Friday, July 21, 2017

What lines are repeated in the poem "Mending Wall"?

The lines “something there is that doesn’t love a wall” and “good fences make good neighbors” are repeated.

Repetition is used in poems to add emphasis and highlight significant themes.  In this case, the poem is about a pair of neighbors who disagree on whether there should be a wall between their farms.  One thinks that it is better to keep your neighbor at a distance, and the other does not see the point of the wall and prefers more contact between neighbors.


The first and last lines of the poem are parts of the repetition.  Each of these are related to the main theme of the poem, which is that we put up walls against other people because we feel that we are better off keeping others at a distance.


The speaker does not like maintaining the wall between the two farms.  He feels that it is unnecessary, using the fact that the wall seems to crumble as proof that it should not be there.



Before I built a wall I’d ask to know


What I was walling in or walling out,


And to whom I was like to give offense.


Something there is that doesn’t love a wall,


That wants it down.



The neighbor, on the other hand, carefully reconstructs the wall each year.  The speaker wants to be a good neighbor by getting to know his neighbor, but the neighbor wants to be a good neighbor by avoiding his neighbor.  It is two different approaches to the act of coexisting with others.

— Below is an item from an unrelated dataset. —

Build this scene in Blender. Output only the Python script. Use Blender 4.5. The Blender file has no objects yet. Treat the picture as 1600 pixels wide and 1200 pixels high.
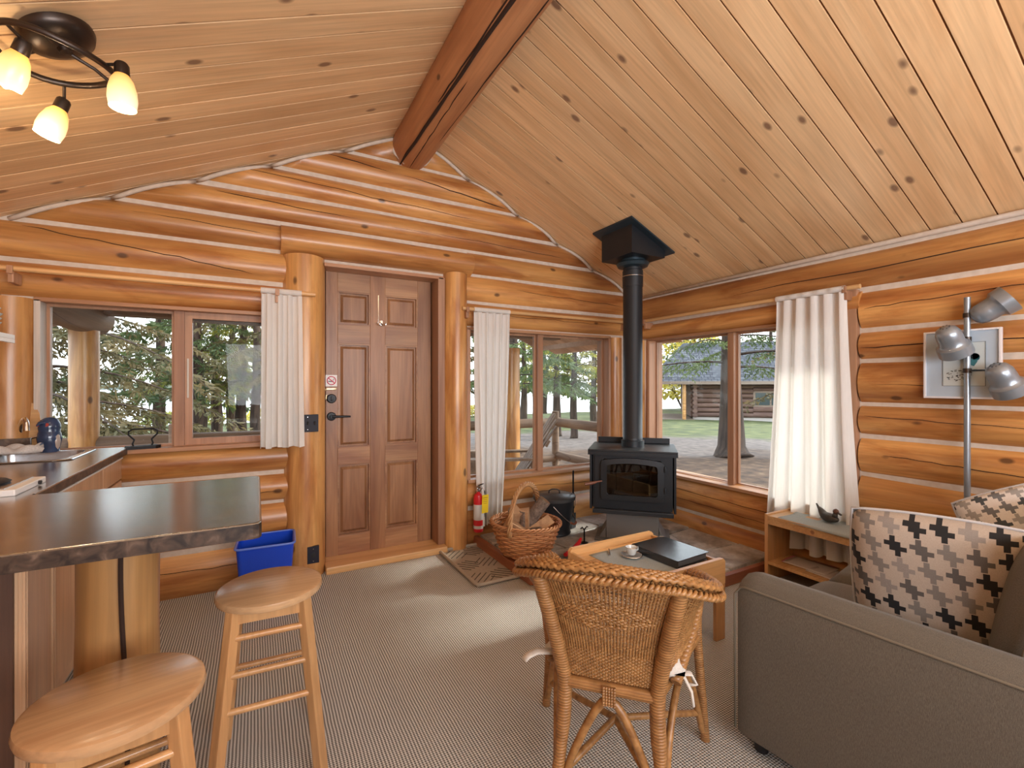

The neighbor has a policy that seems to support keeping the wall intact.



He moves in darkness as it seems to me,


Not of woods only and the shade of trees.


He will not go behind his father’s saying,


And he likes having thought of it so well


He says again, ‘Good fences make good neighbors.'



The two positions seem to have no middle ground.  The speaker feels that since neither of them have livestock, there is no reason to have a wall.  The neighbor prefers tradition.  He likes to keep himself isolated from his neighbors.


It should be noted that both neighbors work to rebuild the wall.  This is a metaphor too.  Although the speaker's neighbor prefers the wall, keeping it there is a collaboration between the two of them.  When others shut us out, we need to cooperate in order for them to really keep us out.